Do I hear you utter a four-letter word in response? Yes: the GDPR. That’s shorthand, of course, for the General Data Protection Regulation, passed by the EU in 2016 and soon to be backed by the UK parliament’s Data Protection Bill 2017-2019.

We may be leaving the European Union, but we are just about to be bound very tightly indeed by its data legislation.

Read more: GDPR has spurred Facebook too publish its first ever "privacy principles"

Making a mint

Preparing for the GDPR has become a small industry. Legal firms are making a mint out of workshops, courses, downloadable information.

But the headline is this: it’s expensive and, like an unannounced Ofsted inspection, the regulatory axe could still fall any time, on any business.

And the punchline is this will almost certainly wipe out email marketing as we know it.

Logistical migraine

Yet, rather like a turkey voting for Christmas, I actually welcome the GDPR. Why? The reasons to despise it are obvious. My own small business has devoted something like 150 billable hours of work to planning for and communicating the changes.

We will spend another 150 re-inputting permissions and deleting (as the law requires) “any personal data” which does not have “the data subject’s” consent.

That’s something like a solid month of time.

Imagine the impact on bigger corporates. Hotel groups, restaurant chains, ecommerce merchants, government departments.

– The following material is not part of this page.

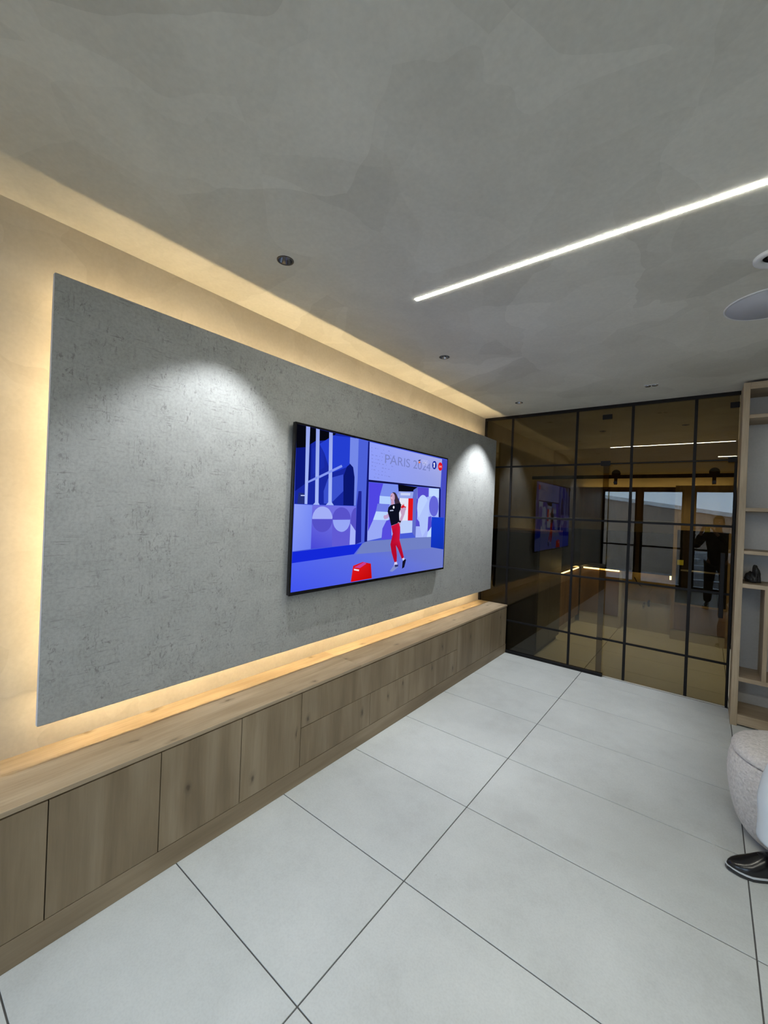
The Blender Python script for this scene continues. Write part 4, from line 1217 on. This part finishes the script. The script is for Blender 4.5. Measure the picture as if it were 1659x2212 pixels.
hl_ = chain(pts, ed, 2, [(cx - 0.19, cy, 1.37, 0.055), (cx - 0.34, cy + 0.10, 1.15, 0.042), (cx - 0.25, cy + 0.30, 1.44, 0.027)])
fingers(pts, ed, hl_, (cx - 0.25, cy + 0.30, 1.44), (0.1, 0.45, 0.85), (0.5, -0.2, 0.6), (1, -0.1, 0.2), 0.9)
for sx in (-1, 1):
    chain(pts, ed, 0, [(cx + sx * 0.10, cy, 0.84, 0.092), (cx + sx * 0.12, cy + 0.02, 0.48, 0.06), (cx + sx * 0.13, cy - 0.01, 0.10, 0.038)])
skin_mesh('body', pts, ed, M['skin'], pg)
head_parts(pg, HC, R(15), M['hair'])
pts = [(cx, cy, 0.76, 0.175)]; ed = []
chain(pts, ed, 0, [(cx, cy - 0.01, 1.02, 0.155), (cx, cy, 1.28, 0.155), (cx, cy + 0.005, 1.43, 0.085)])
chain(pts, ed, 2, [(cx + 0.19, cy, 1.375, 0.075), (cx + 0.24, cy + 0.10, 1.14, 0.062), (cx - 0.01, cy + 0.28, 1.40, 0.044)])
chain(pts, ed, 2, [(cx - 0.19, cy, 1.375, 0.075), (cx - 0.34, cy + 0.10, 1.15, 0.062), (cx - 0.262, cy + 0.28, 1.40, 0.044)])
skin_mesh('jacket', pts, ed, M['cloth_black'], pg)
pts = [(cx, cy, 0.93, 0.15)]; ed = []
for sx in (-1, 1):
    chain(pts, ed, 0, [(cx + sx * 0.10, cy, 0.82, 0.112), (cx + sx * 0.12, cy + 0.02, 0.48, 0.080), (cx + sx * 0.13, cy - 0.01, 0.10, 0.066)])
skin_mesh('trousers', pts, ed, M['cloth_black'], pg)
for sx in (-1, 1):
    shoe(pg, (cx + sx * 0.13, cy - 0.09), (cx + sx * 0.16, cy + 0.20))
ph = thing('phone', (2.20, -0.035, 1.44), 'smartphone in a lime yellow case held up by the photographer', 'phone')
box('case', M['yellow'], ph, 2.155, 2.235, -0.040, -0.030, 1.44, 1.595, 0.004, 2)
box('screen', M['blackgloss'], ph, 2.159, 2.231, -0.0412, -0.0401, 1.445, 1.59)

It’s not an operational headache, it’s an operational and logistical migraine. And it is ongoing.

The catch-all

Then there’s the immediate impact on sales and marketing.

One global marketing director said to me: “We’re losing 80 per cent of our database. We have to rebuild from scratch.”

The UK parliament’s bill sets out to not only comply with the GDPR, but to make provision in connection with the information commissioner’s functions. That is, to “make provision for a direct marketing code of conduct and for connected purposes”.

I love that catch-all: “connected purposes”. These words hold the key to my expensive, resigned embrace of the GDPR.

How have we reached a state where data is harvested voraciously by organisations with a breathtaking sense of entitlement and no respect of privacy? And how is this good for the consumer or any other kind of relationship?

Databases should, in my view, be renamed peoplebases.

The GDPR forces all of us to recognise that when you connect with someone by email, or snail mail, or social media, you are entering into a relationship, a dialogue with them. Not bombarding them forever because they gave you their business card once, or ticked a box carelessly online.

The GDPR is full of problems, but its aim, to focus our minds on humans in far smaller, more connected and fair ways, is one to welcome.

It marks a moment, 25 years into the internet, a decade into social media, when we are taking stock of our values in relation to technology, and how it enables – or disables – our ability to connect with purpose.